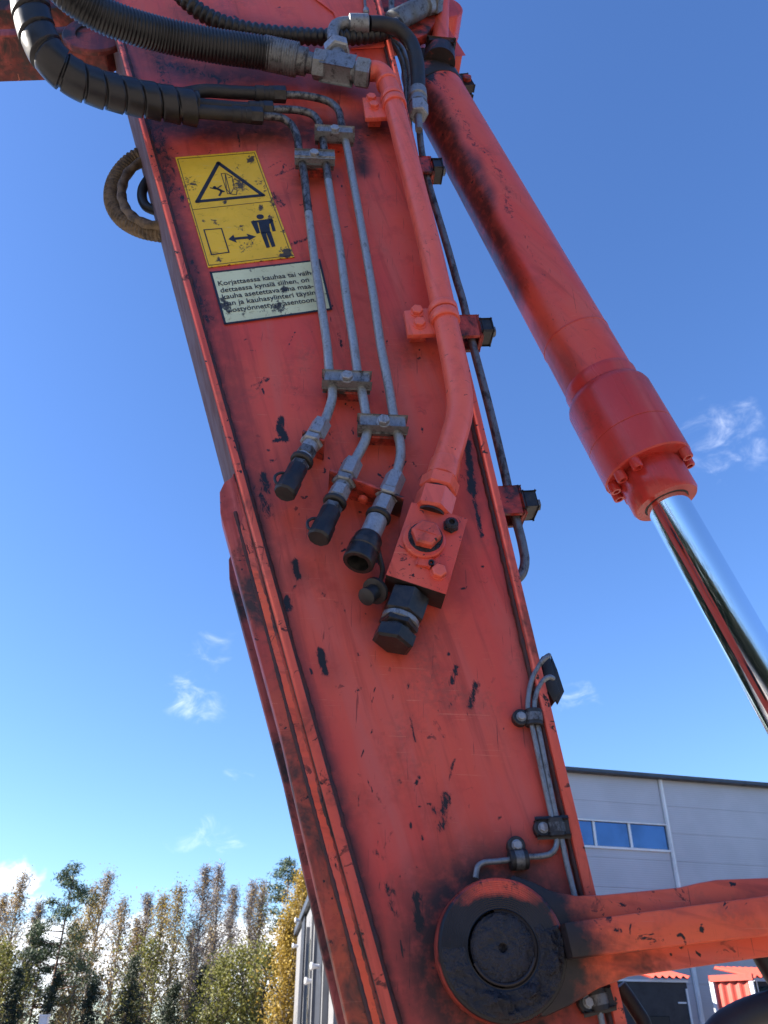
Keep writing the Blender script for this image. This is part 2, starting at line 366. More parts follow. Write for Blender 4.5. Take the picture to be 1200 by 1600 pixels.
STROKES_CHIP = [  # polyline (photo pixels), half-width m, strength
 ([(438, 655), (437, 671), (447, 686)], .013, .95), ([(428, 689), (446, 685)], .006, .8), ([(394, 603), (420, 592)], .006, .62), ([(402, 608), (412, 590)], .005, .55),
 ([(412, 742), (418, 768)], .013, .85), ([(404, 765), (422, 806)], .017, .5), ([(420, 722), (432, 716)], .006, .55), ([(460, 878), (466, 902)], .010, .95), ([(447, 934), (452, 952)], .009, .9),
 ([(456, 922), (463, 914)], .004, .7), ([(501, 1017), (508, 1050)], .010, 1.0), ([(485, 1044), (487, 1052)], .004, .8), ([(714, 1038), (706, 1068)], .008, .66), ([(743, 1070), (735, 1102)], .011, .7),
 ([(702, 1104), (715, 1086)], .006, .5), ([(655, 1140), (662, 1150)], .006, .5), ([(681, 1128), (692, 1150)], .006, .5), ([(696, 1244), (690, 1292)], .013, .62), ([(678, 1268), (702, 1278)], .010, .5),
 ([(710, 1186), (700, 1222)], .004, .6), ([(652, 1400), (655, 1450)], .011, .95), ([(612, 1396), (620, 1428)], .010, .5), ([(585, 1330), (600, 1340)], .006, .55), ([(604, 1385), (614, 1420)], .008, .55),
 ([(730, 690), (738, 768)], .014, .85), ([(738, 765), (753, 838)], .007, .8), ([(722, 744), (742, 760)], .009, .5), ([(528, 522), (534, 540)], .009, .55), ([(318, 470), (330, 500)], .013, .55),
 ([(300, 408), (308, 426)], .009, .6), ([(432, 274), (462, 262)], .008, .6), ([(455, 382), (486, 370)], .009, .66), ([(424, 302), (440, 320)], .014, .55), ([(278, 296), (284, 312)], .016, .62),
 ([(372, 206), (375, 230)], .005, .75), ([(420, 262), (440, 250)], .005, .5), ([(335, 120), (342, 130)], .006, .7), ([(540, 90), (556, 84)], .006, .6), ([(250, 95), (300, 112)], .035, .55), ([(318, 116), (352, 128)], .025, .6), ([(248, 200), (268, 300)], .03, .5), ([(300, 440), (322, 500)], .022, .5), ([(240, 70), (260, 130)], .025, .5),
 ([(228, 180), (246, 240)], .016, .6), ([(365, 25), (372, 30)], .007, .8), ([(655, 1215), (650, 1225)], .005, .7), ([(590, 1240), (600, 1262)], .006, .55), ([(560, 1210), (568, 1216)], .004, .6),
 ([(612, 1300), (600, 1325)], .004, .5), ([(640, 1120), (650, 1160)], .003, .6), ([(556, 1080), (564, 1076)], .004, .7)]
STROKES_CHIP = [(a_, b_ * .72, c_ * .96) for a_, b_, c_ in STROKES_CHIP]
for _ in range(150):
    yy = random.uniform(150, 1560); xx = random.uniform(xL(yy) + 25, xR(yy) - 30); an = random.gauss(1.4, .9); Lx = random.choice((2, 4, 7, 12, 22, 34)) * random.uniform(.6, 1.2)
    STROKES_CHIP.append(([(xx, yy), (xx + math.cos(an) * Lx, yy + math.sin(an) * Lx)], random.uniform(.0012, .0030) * (1 if Lx < 14 else .6), random.uniform(.5, .85)))
STROKES_GRIME = [
 ([(215, 185), (330, 202), (470, 208), (590, 200)], .075, .9), ([(238, 195), (256, 260), (272, 345), (300, 430), (322, 500)], .042, .8), ([(225, 70), (290, 115), (390, 122)], .075, .8), ([(420, 130), (560, 150)], .05, .5), ([(345, 520), (372, 640), (405, 760)], .03, .5), ([(300, 20), (420, 40), (560, 62)], .05, .45),
 ([(562, 205), (566, 268)], .03, .95), ([(470, 285), (520, 275)], .03, .6), ([(505, 615), (560, 625)], .03, .35), ([(575, 690), (620, 690)], .03, .35), ([(736, 660), (742, 800)], .022, .55),
 ([(412, 745), (405, 800)], .03, .55), ([(463, 890), (466, 896)], .03, .5), ([(440, 310), (470, 300)], .03, .35), ([(500, 60), (600, 64)], .02, .3), ([(650, 1400), (654, 1450)], .03, .5),
 ([(595, 900), (600, 960), (640, 990)], .05, .45), ([(610, 770), (590, 850)], .05, .35), ([(480, 700), (440, 760)], .05, .3), ([(520, 760), (490, 840)], .05, .3), ([(640, 560), (650, 500)], .04, .35), ([(720, 830), (715, 930)], .03, .35), ([(735, 540), (745, 640)], .02, .3), ([(690, 1260), (694, 1290)], .03, .25), ([(820, 1135), (824, 1150)], .02, .4), ([(700, 1380), (760, 1345), (830, 1350)], .045, .8), ([(690, 1400), (668, 1480), (690, 1560)], .035, .85), ([(505, 1040), (507, 1050)], .03, .3)]
def field(pu, pv, strokes, soft):
    out = np.zeros_like(pu)
    for pts, wd, st in strokes:
        q = [UV(P(a, b)) for a, b in pts]; lo = np.full_like(pu, 9.)
        us = [a[0] for a in q]; vs = [a[1] for a in q]
        sel = np.where((pu > min(us) - wd * 2.2) & (pu < max(us) + wd * 2.2) & (pv > min(vs) - wd * 2.2) & (pv < max(vs) + wd * 2.2))[0]
        if not len(sel): continue
        du, dv = pu[sel], pv[sel]; best = np.full(len(sel), 9.)
        for (ax, ay), (bx, by) in zip(q, q[1:]):
            ex, ey = bx - ax, by - ay; L2 = ex * ex + ey * ey + 1e-12
            tt = np.clip(((du - ax) * ex + (dv - ay) * ey) / L2, 0, 1)
            best = np.minimum(best, np.hypot(du - ax - tt * ex, dv - ay - tt * ey))
        val = st * (np.clip(1.25 - best / (wd * 1.15), 0, 1) if not soft else np.exp(-(best / wd) ** 2 * 1.2))
        out[sel] = np.maximum(out[sel], val)
    return out
def set_attr(me, name, vals):
    a = me.attributes.new(name, 'FLOAT', 'POINT'); a.data.foreach_set('value', np.asarray(vals, dtype=np.float32))
# side plate: fine grid so that knocks, scuffs and grease have their own shapes on it
step = .004; nv = int((V1 - V0) / step); nu = 150
vv = np.linspace(V0, V1, nv + 1); tt = np.linspace(0, 1, nu + 1)
VV, TT = np.meshgrid(vv, tt, indexing='ij')
LL = np.array([uL(x) for x in vv])[:, None] + .010; RR = np.array([uR(x) for x in vv])[:, None] - .010
UU = LL + (RR - LL) * TT
wob = .0006 * (np.sin(UU * 17 + VV * 5) * np.sin(VV * 11 - UU * 4) + .6 * np.sin(UU * 31 + 1) * np.sin(VV * 23))
pts = np.array(PO)[None, None] + UU[..., None] * np.array(UH) + VV[..., None] * np.array(ZH) + wob[..., None] * np.array(NRM)
idx = np.arange((nv + 1) * (nu + 1)).reshape(nv + 1, nu + 1)
fs = np.stack([idx[:-1, :-1], idx[:-1, 1:], idx[1:, 1:], idx[1:, :-1]], -1).reshape(-1, 4)
me = bpy.data.meshes.new('side_plate'); me.from_pydata(pts.reshape(-1, 3).tolist(), [], fs.tolist()); me.polygons.foreach_set('use_smooth', [True] * len(fs))
pu, pv = UU.ravel(), VV.ravel()
set_attr(me, 'chip', field(pu, pv, STROKES_CHIP, False))
gr = field(pu, pv, STROKES_GRIME, True)
dl = (UU - LL - .006).ravel(); dr = (RR - UU - .006).ravel()
wl = .55 + .35 * np.sin(pv * 7 + 1) * np.sin(pv * 3.1)
gr = np.maximum(gr, np.exp(-(dl / .020) ** 2) * np.clip(wl + .5, 0, 1)); gr = np.maximum(gr, .75 * np.exp(-(dr / .011) ** 2))
EC = UV(P(786, 1481, .05)); re_ = np.hypot(pu - EC[0], pv - EC[1]); gr = np.maximum(gr, np.clip(1.15 - (re_ - .085) / .075, 0, .97))
set_attr(me, 'grime', np.clip(gr, 0, 1))
add('side_plate', me, M['plate'], stick, 'worn red side plate, chipped and greasy')
far = MB(); far.prism([FROM(uL(V0) + .01, V0, -T), FROM(uR(V0) - .01, V0, -T), FROM(uR(V1) - .01, V1, -T), FROM(uL(V1) + .01, V1, -T)], NRM * .012)
add('far_side_plate', far, M['red'], stick)
for vz in (V0 + .012, V1 - .012):
    b = MB(); b.box(FROM((uL(vz) + uR(vz)) / 2, vz, -T / 2 + .003), UH, NRM, ZH, uR(vz) - uL(vz) - .03, T - .012, .016, .002); add('end_plate', b, M['red'], stick)
def flange(name, ua, th, mat_edge, mat_face):
    f = MB(); c = [(0, HF), (th, HF), (th, -T - HF), (0, -T - HF)]
    f.prism([FROM(ua(V0) + a, V0, h) for a, h in c], FROM(ua(V1), V1) - FROM(ua(V0), V0), .0025)
    me = f.mesh(name); me.materials.append(mat_edge); me.materials.append(mat_face)
    for p in me.polygons: p.material_index = 0 if p.normal.dot(NRM) > .4 else 1
    return add(name, me, None, stick)
flange('belly_flange', uL, FT, M['red_worn'], M['belly'])
flange('top_flange', lambda v: uR(v) - FT, FT, M['red_worn'], M['red'])
def weld(name, uf, hh, r, mat, v0=V0, v1=V1, n=420):
    pts = [FROM(uf(v0 + (v1 - v0) * i / n), v0 + (v1 - v0) * i / n, hh) for i in range(n + 1)]
    ph = [random.uniform(.82, 1.18) for _ in range(n + 1)]
    b = MB(); b.tube(pts, r, 8, smooth=False, rfun=lambda L, g_, s: r * ph[int(s * n)] * (1 + .06 * math.sin(L * 900)))
    return add(name, b, mat, stick, sharp=0)
weld('weld_bead', lambda v: uL(v) + FT + .001, .001, .0055, M['weld'])
weld('weld_bead', lambda v: uR(v) - FT - .001, .001, .0055, M['weld'])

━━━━

What the task asks: Using the listing above, pick out each line that contains the word "pixels", then copy it.

Answer to this task:
Keep writing the Blender script for this image. This is part 2, starting at line 366. More parts follow. Write for Blender 4.5. Take the picture to be 1200 by 1600 pixels.
STROKES_CHIP = [  # polyline (photo pixels), half-width m, strength